Pluralism is a Greek Pre-Socratic school of philosophy of the 5th Century B.C., consisting of three major philosophers: Anaxagoras, Archelaus (5th Century B.C.) and Empedocles.
In general terms, they attempted to reconcile the complete rejection of change by Parmenides and the Eleatic School, which generally speaking they accepted, with the apparently changing world of sense experience (things like birth and death and creation and destruction), and thereby find the basis for all change.
The Ionian philosopher Anaxagoras believed that all things have existed from the beginning as an endless number of infinitesimally small fragments of themselves, but in a confused and indistinguishable form. The segregation of like from unlike was carried out by a pure and independent thing called "Nous" (mind), which also causes all motion. Some of his ideas presaged the later development of Atomism.
Archelaus, a student of Anaxagoras, asserted that air and infinity are the principles of all things, that primitive Matter is air mingled with Mind, and that the principle of motion was the separation of hot from cold, from which he endeavoured to explain the formation of the Earth and the creation of animals and humans.

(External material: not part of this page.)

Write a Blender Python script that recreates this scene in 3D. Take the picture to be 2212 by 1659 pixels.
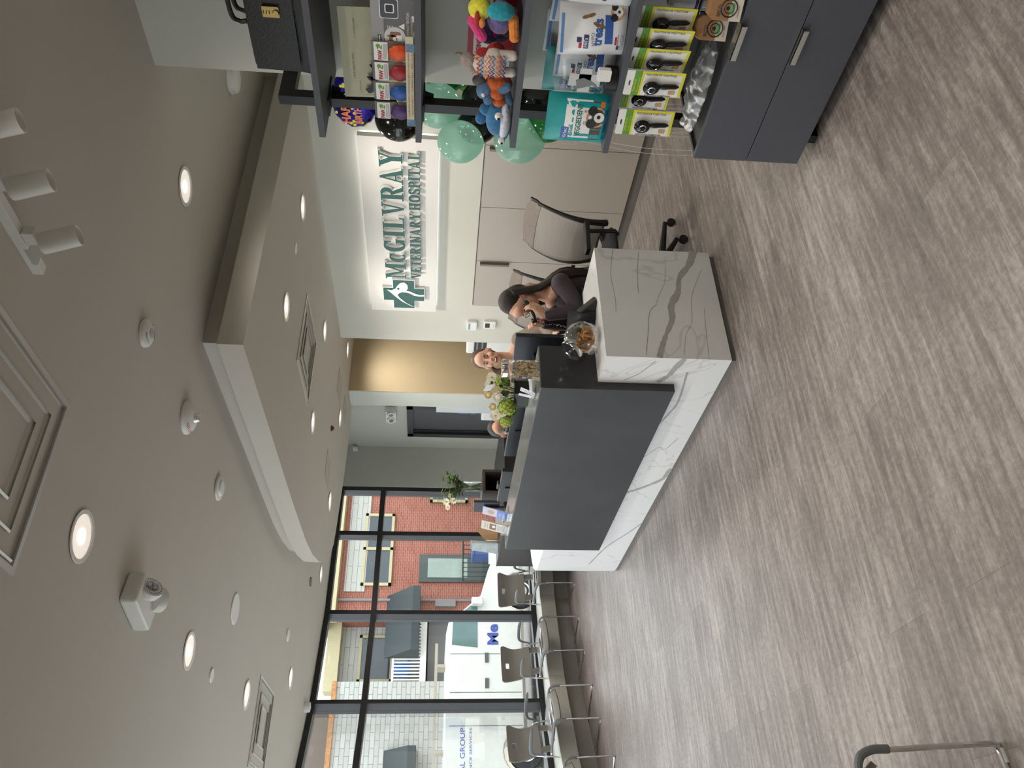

Empedocles was a citizen of Agrigentum, a Greek colony in Sicily, and is best known for being the origin of the cosmogenic theory of the four classical elements (fire, air, water and earth) which he held to be simple, eternal and unalterable, and which are eternally mixed and separated by two divine powers, Love and Strife. Like the Eleatics, he held that it is not possible for something to come into existence from a non-existence, or vice versa, only that original materials are combined and recombined. Empedocles was also influenced by Pythagoreanism in his support for the doctrine of reincarnation.
Pluralism as a philosophical doctrine is a concept used in many different ways, but, in general terms, it is the theory that there is more than one basic substance or principle, whether it be the constitution of the universe, of the mind and body, the sources of truth, etc (see the section on the doctrine of Pluralism).